··· Supplied entries

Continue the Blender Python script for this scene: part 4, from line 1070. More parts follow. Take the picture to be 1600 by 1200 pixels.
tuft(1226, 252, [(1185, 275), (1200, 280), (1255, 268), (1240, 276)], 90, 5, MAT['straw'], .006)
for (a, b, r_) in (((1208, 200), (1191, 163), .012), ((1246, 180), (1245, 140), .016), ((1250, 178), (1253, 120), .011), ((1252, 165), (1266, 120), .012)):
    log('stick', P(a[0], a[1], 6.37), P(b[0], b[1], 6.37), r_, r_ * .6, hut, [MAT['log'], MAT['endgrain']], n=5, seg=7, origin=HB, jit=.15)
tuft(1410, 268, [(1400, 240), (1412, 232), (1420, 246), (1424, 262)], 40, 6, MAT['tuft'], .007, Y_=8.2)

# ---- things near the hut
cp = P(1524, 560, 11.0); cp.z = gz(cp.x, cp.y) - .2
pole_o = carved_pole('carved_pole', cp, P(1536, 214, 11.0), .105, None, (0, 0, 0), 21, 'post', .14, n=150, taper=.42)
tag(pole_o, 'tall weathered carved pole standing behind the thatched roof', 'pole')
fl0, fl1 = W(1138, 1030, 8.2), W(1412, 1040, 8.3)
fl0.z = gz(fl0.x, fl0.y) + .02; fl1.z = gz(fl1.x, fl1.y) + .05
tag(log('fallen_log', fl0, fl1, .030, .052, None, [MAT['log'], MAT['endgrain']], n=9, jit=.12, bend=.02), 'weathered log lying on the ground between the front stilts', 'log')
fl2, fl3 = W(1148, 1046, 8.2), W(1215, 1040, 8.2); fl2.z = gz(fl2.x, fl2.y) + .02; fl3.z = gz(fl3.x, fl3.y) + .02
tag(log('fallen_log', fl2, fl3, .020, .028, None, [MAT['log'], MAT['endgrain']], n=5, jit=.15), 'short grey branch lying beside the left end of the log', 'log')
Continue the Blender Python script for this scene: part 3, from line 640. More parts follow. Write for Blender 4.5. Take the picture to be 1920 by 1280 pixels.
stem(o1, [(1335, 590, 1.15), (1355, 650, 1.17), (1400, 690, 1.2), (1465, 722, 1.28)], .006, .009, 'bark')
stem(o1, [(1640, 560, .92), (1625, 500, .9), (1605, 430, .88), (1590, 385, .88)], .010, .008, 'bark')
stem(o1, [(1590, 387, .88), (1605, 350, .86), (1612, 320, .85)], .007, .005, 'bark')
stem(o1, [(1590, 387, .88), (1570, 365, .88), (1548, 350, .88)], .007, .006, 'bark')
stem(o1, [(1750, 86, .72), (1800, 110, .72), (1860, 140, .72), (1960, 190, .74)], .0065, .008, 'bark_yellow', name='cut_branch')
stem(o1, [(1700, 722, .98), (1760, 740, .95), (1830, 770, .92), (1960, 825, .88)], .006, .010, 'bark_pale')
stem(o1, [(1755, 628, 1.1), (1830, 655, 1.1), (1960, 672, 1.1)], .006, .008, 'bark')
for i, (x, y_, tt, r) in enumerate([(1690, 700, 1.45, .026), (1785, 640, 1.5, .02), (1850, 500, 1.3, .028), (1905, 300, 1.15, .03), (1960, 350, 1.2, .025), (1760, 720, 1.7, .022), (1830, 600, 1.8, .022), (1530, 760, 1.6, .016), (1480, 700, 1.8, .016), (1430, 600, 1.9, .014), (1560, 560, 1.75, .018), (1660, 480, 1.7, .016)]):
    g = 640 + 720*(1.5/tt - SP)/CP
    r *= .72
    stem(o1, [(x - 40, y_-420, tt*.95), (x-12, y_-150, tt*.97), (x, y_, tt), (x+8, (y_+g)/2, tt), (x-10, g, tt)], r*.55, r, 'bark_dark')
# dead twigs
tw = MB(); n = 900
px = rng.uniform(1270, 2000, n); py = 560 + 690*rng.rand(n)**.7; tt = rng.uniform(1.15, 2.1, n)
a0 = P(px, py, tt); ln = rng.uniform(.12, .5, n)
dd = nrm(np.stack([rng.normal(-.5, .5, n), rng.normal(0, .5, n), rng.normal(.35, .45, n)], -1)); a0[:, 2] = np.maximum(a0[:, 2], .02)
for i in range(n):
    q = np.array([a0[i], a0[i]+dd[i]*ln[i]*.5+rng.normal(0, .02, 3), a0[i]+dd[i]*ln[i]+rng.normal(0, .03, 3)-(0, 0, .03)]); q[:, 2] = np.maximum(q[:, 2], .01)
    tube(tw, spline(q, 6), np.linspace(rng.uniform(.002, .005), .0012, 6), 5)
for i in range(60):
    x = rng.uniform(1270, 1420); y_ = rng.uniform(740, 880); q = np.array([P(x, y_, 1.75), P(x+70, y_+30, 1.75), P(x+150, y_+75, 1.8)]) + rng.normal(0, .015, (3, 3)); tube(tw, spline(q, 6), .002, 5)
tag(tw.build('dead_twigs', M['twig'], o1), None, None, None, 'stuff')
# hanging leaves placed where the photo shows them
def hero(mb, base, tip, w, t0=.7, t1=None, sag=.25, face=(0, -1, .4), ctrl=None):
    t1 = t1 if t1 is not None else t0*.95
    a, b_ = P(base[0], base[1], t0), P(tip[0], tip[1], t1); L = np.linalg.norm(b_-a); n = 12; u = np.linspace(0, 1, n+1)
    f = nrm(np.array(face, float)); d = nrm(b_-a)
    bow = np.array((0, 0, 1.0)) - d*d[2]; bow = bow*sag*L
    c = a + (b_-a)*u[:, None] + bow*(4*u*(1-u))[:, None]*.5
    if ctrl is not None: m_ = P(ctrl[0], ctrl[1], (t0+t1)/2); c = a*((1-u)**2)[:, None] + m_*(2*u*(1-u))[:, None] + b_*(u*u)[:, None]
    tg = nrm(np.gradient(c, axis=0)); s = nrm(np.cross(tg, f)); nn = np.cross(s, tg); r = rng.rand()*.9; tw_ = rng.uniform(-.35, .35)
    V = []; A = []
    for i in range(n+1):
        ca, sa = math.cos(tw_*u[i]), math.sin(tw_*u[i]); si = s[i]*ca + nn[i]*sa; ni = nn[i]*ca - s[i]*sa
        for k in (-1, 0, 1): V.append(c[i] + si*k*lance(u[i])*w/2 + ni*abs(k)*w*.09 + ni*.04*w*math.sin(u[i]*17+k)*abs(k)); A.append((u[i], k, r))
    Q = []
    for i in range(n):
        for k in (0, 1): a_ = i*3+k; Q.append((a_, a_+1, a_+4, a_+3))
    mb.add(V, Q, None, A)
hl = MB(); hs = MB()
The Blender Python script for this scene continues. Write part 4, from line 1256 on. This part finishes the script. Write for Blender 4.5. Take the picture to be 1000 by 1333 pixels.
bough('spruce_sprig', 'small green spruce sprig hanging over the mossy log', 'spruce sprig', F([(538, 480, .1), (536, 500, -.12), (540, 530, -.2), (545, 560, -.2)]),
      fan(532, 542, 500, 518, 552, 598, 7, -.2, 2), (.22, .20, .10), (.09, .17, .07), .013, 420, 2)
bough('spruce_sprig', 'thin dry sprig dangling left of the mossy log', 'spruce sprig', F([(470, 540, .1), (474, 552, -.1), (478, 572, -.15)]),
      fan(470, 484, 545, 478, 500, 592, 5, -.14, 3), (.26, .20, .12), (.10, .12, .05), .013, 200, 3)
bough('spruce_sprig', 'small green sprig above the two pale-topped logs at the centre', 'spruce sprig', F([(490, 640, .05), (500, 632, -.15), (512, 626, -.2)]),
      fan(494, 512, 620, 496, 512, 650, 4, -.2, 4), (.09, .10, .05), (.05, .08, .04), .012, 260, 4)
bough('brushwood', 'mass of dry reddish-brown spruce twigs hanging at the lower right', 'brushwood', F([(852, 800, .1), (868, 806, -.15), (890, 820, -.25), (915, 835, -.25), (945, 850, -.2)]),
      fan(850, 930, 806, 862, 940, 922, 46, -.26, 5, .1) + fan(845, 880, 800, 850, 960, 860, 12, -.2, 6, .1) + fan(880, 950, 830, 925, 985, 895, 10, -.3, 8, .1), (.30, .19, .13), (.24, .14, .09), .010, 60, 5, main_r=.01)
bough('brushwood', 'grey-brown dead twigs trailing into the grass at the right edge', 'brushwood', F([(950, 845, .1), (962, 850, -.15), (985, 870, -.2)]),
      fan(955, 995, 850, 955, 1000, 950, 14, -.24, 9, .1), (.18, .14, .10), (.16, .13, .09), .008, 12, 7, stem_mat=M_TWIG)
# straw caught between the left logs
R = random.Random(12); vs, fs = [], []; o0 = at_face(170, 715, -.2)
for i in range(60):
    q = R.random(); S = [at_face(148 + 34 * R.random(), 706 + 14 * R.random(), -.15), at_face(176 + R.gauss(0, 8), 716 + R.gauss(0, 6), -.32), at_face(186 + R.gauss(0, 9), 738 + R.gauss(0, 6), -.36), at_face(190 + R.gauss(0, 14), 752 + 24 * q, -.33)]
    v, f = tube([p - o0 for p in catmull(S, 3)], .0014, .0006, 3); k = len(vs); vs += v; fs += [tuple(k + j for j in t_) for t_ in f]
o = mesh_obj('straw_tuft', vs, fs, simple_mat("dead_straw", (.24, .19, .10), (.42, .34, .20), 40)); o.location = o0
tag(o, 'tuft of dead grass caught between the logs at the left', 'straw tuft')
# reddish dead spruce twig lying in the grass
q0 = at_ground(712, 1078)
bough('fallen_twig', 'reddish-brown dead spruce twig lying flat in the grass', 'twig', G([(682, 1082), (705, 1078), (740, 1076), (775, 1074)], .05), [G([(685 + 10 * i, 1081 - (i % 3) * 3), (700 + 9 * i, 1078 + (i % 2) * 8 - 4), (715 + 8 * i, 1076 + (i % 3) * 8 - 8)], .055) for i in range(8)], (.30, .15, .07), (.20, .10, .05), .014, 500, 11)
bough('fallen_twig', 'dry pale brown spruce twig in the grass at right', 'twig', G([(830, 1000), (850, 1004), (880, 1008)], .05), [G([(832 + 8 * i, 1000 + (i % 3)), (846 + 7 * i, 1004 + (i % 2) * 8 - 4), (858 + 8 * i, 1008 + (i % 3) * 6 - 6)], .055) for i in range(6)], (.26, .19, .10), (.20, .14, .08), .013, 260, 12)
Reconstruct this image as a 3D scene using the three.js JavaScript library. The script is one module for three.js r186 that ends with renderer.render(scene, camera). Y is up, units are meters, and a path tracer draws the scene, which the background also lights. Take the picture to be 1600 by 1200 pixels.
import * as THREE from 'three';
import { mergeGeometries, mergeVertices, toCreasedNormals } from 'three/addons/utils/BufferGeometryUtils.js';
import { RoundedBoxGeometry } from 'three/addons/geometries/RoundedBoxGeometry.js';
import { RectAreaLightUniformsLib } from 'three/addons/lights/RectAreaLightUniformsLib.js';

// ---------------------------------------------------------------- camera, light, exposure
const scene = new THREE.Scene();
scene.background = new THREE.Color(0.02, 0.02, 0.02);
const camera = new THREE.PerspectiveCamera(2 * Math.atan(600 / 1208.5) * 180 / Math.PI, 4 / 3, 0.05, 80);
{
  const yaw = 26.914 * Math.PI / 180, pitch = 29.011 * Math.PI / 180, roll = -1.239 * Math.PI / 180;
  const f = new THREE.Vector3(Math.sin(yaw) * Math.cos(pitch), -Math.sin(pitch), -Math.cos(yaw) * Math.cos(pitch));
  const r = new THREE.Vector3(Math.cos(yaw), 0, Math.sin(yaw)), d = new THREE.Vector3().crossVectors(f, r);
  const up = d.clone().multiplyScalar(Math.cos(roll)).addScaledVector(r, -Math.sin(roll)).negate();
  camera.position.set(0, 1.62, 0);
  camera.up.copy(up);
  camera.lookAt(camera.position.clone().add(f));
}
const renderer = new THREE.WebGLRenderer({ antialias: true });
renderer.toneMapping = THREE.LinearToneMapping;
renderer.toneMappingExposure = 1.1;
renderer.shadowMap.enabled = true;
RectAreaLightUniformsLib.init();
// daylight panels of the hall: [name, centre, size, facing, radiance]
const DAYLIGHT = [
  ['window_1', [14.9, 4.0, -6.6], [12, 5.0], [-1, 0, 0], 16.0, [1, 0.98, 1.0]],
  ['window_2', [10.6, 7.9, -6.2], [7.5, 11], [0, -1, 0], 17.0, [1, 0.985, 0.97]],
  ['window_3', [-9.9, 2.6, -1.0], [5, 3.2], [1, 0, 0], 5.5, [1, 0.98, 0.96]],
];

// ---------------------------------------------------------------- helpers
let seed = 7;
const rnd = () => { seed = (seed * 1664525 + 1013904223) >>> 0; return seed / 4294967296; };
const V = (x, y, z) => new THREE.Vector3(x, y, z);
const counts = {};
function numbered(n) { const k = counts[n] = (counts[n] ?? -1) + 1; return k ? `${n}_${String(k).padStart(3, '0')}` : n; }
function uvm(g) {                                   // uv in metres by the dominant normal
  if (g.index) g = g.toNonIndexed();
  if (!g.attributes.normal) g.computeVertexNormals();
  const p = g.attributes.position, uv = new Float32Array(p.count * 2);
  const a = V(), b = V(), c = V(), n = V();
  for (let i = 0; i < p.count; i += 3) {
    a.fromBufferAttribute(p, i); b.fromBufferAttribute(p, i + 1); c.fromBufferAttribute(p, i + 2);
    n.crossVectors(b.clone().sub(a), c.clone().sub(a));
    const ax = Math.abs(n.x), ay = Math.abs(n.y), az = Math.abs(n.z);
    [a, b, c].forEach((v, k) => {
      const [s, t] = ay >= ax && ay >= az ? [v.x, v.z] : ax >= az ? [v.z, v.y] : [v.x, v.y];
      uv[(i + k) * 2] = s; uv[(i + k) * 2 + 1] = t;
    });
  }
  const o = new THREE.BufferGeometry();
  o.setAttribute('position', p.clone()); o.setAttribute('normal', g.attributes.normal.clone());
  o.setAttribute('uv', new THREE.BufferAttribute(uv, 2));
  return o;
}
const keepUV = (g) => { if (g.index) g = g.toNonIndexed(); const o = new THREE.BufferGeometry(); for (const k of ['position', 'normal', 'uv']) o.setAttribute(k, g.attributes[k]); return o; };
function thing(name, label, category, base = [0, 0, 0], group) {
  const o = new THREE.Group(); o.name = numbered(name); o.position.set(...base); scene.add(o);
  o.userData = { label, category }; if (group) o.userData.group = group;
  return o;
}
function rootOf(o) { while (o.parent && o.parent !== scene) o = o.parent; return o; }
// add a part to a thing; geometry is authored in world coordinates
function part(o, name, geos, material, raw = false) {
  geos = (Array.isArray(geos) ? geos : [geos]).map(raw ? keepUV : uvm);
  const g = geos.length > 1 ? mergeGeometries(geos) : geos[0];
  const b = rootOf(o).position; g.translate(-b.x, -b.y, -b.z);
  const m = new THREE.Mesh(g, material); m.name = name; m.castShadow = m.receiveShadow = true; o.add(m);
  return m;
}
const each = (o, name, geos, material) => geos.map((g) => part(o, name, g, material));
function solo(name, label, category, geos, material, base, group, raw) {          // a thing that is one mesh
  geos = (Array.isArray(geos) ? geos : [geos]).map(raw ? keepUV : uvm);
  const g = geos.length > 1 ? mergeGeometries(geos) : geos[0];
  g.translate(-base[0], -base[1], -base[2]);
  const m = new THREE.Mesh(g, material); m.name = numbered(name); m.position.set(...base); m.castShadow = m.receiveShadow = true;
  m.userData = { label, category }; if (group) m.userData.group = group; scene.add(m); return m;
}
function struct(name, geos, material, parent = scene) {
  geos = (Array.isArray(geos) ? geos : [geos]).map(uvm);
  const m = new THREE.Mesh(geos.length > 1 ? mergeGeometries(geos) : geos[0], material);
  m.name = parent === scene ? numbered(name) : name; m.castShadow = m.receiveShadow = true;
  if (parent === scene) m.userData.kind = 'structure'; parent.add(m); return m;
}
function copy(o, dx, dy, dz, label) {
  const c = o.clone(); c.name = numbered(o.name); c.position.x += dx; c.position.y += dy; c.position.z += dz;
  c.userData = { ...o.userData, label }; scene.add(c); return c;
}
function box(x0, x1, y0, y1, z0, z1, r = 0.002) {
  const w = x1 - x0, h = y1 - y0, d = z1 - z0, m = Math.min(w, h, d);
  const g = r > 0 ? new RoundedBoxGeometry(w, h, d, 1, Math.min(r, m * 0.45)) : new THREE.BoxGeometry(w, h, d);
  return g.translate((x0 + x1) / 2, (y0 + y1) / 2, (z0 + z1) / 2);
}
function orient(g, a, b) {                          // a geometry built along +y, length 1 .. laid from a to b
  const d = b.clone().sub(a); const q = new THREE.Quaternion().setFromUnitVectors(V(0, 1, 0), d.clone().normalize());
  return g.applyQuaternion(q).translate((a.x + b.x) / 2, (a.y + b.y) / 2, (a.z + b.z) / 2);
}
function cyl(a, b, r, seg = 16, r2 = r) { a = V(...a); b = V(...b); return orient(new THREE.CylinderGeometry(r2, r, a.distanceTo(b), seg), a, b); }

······

## Your instructions
Quote the data above verbatim from its first line to the line that includes "MAT['tuft'], .007, Y_=8.2)", with both boundary lines retained.

## Answer
Continue the Blender Python script for this scene: part 4, from line 1070. More parts follow. Take the picture to be 1600 by 1200 pixels.
tuft(1226, 252, [(1185, 275), (1200, 280), (1255, 268), (1240, 276)], 90, 5, MAT['straw'], .006)
for (a, b, r_) in (((1208, 200), (1191, 163), .012), ((1246, 180), (1245, 140), .016), ((1250, 178), (1253, 120), .011), ((1252, 165), (1266, 120), .012)):
    log('stick', P(a[0], a[1], 6.37), P(b[0], b[1], 6.37), r_, r_ * .6, hut, [MAT['log'], MAT['endgrain']], n=5, seg=7, origin=HB, jit=.15)
tuft(1410, 268, [(1400, 240), (1412, 232), (1420, 246), (1424, 262)], 40, 6, MAT['tuft'], .007, Y_=8.2)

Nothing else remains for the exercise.